The world will now have to come to grips with this new Chinese role. America
certainly did, when at the end of July President Barack Obama saluted the new
US-China ties as the political cornerstone of this century.
Yet, these successes are no reason for joy in China, but causes for worry.
There is no easy path ahead. In 1997 and 1999, China had many weaknesses, but
they didn't matter because it decided to do what was right and follow the
American leadership. Also, America had a model and a path, and was confident
about it. Now, America's old model is gone, and the new one is as fuzzy as the
campaign slogan "we want change". However, America has been the leader for
decades, and there is an overall trust in it.
Although China's primitive economic system is useful when defending itself, it
is a major hurdle when the country is at the forefront of the world and
everybody looks to it for direction and leadership. China has weaknesses all
over. First, its economic profile is in an unhealthy state. Private consumption
accounts for 35% of gross domestic product, versus the 58% in emerging Asia and
61% in the Organization for Economic Cooperation and Development countries.

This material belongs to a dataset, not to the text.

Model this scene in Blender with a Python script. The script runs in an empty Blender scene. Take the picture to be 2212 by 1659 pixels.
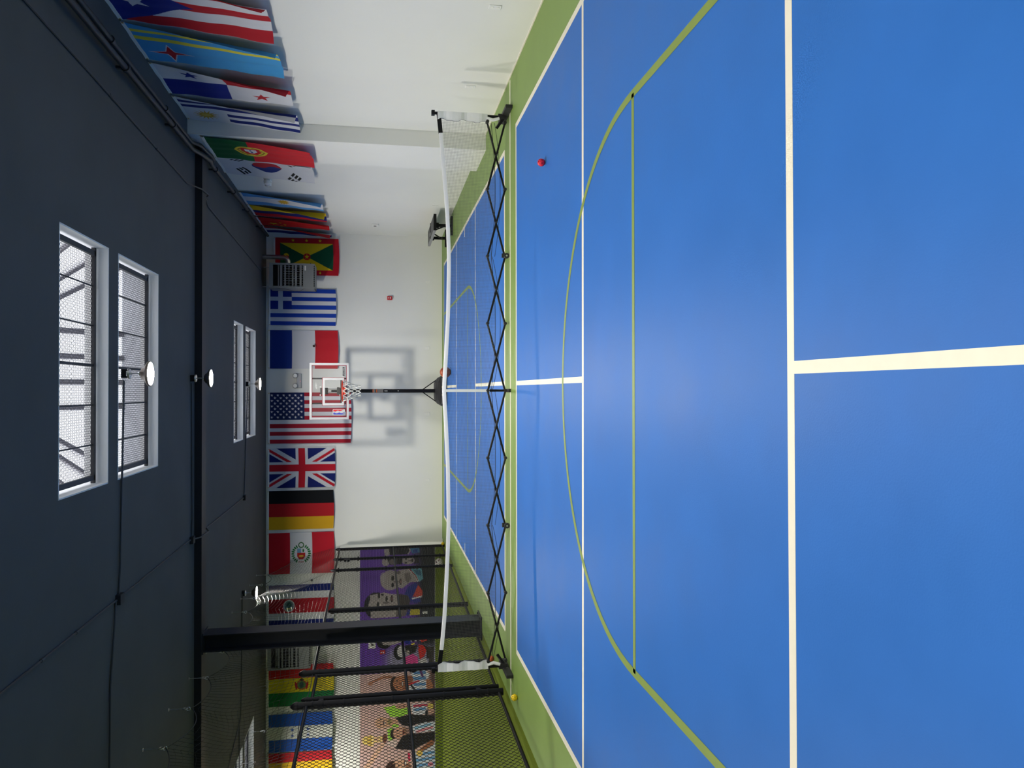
import bpy, bmesh, math, random
import numpy as np
from mathutils import Vector, Matrix
random.seed(7); np.random.seed(7)
S = bpy.context.scene
COL = S.collection

# ------------------------------------------------------------------ camera / world / exposure
FPX, EYE, PITCH, YAW = 1640.0, 1.6, math.atan(293 / 1640.0), math.radians(0.5)
cam_d = bpy.data.cameras.new('camera'); cam = bpy.data.objects.new('camera', cam_d); COL.objects.link(cam)
cam_d.sensor_fit = 'HORIZONTAL'; cam_d.sensor_width = 36.0; cam_d.lens = FPX / 2212 * 36.0
cam_d.clip_start = 0.05; cam_d.clip_end = 200
_c, _s, _cy, _sy = math.cos(PITCH), math.sin(PITCH), math.cos(YAW), math.sin(YAW)
fwd = Vector((_c * _sy, _c * _cy, -_s)); rgt = Vector((_cy, -_sy, 0)); dwn = fwd.cross(rgt)
# the photograph was taken with the phone on its side: picture right = down, picture top = room right
m = Matrix.Identity(4)
for i in range(3):
    m[i][0] = dwn[i]; m[i][1] = rgt[i]; m[i][2] = -fwd[i]
m[0][3], m[1][3], m[2][3] = 0, 0, EYE
cam.matrix_world = m
S.camera = cam
W = bpy.data.worlds.new('overcast_sky'); S.world = W; W.use_nodes = True
W.node_tree.nodes['Background'].inputs[0].default_value = (0.93, 0.96, 1.0, 1)
W.node_tree.nodes['Background'].inputs[1].default_value = 3.2
S.view_settings.view_transform = 'Standard'; S.view_settings.look = 'None'
S.view_settings.gamma = 1.0; S.view_settings.use_curve_mapping = False
S.view_settings.exposure = 0.0
LAMP = 850.0           # radiance of the round LED ceiling lamps

# ------------------------------------------------------------------ room numbers (metres)
XR, YF, ZC = 3.80, 18.80, 4.18      # right wall, far wall, ceiling
XL, YB = -11.0, -5.0                # left wall and rear wall, both out of view
def fx(Y): return -3.93 + 0.0194 * (Y - 7.8)      # line of the chain-link fence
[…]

Recovery has been driven by investment, but perhaps as much as 30-40% of it
went into real estate and stock speculations. There is a bubble that must be
contained, if it bursts, the whole Asian and world recovery will burst along
with it. But because of China's cumbersome bureaucracy, it is hard to hit the
brakes smoothly. If the government hits them, it could come to a sudden
dangerous halt. If it tries to move slowly, the bubble could grow even bigger.

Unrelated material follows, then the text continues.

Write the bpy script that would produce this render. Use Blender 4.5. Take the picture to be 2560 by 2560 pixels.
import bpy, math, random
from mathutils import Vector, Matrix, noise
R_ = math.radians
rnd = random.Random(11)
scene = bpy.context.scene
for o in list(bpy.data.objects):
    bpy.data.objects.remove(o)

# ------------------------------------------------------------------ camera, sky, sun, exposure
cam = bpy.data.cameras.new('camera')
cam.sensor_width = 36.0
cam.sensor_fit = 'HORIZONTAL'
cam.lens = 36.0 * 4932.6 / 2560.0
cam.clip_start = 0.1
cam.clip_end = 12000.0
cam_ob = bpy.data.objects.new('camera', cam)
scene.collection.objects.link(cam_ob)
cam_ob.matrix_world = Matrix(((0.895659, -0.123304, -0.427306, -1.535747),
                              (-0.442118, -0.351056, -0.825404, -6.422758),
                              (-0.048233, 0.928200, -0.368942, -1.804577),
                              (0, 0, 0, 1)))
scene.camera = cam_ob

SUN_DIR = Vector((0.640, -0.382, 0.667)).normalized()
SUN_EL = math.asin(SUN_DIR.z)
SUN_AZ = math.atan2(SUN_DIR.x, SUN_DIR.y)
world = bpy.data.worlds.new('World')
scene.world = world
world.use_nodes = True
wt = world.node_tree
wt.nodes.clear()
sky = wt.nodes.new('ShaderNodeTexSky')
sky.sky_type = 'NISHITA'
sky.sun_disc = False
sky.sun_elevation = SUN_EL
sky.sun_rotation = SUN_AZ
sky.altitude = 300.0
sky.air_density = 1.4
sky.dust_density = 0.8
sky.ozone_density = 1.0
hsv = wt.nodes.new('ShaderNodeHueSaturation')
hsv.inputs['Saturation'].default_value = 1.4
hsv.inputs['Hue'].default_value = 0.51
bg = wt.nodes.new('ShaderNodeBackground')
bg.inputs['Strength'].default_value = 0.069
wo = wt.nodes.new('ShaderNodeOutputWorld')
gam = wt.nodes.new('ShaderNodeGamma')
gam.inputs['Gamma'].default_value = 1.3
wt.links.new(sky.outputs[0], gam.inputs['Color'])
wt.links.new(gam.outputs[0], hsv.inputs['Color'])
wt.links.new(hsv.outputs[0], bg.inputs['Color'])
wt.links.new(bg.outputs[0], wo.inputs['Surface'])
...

These snags were not important a decade ago, but now that China is a world
leader, these are major problems for everybody. As such, the recovery is
uncertain and weak. There might be new, bigger problems down the road, while
the US and Europe are still deep in trouble. As Asia Times Online contributor
David P Goldman said in his blog, "The June personal income data were dreadful.
I simply don't believe in the recovery story." This may be true not only for
America, but also for the rest of the world.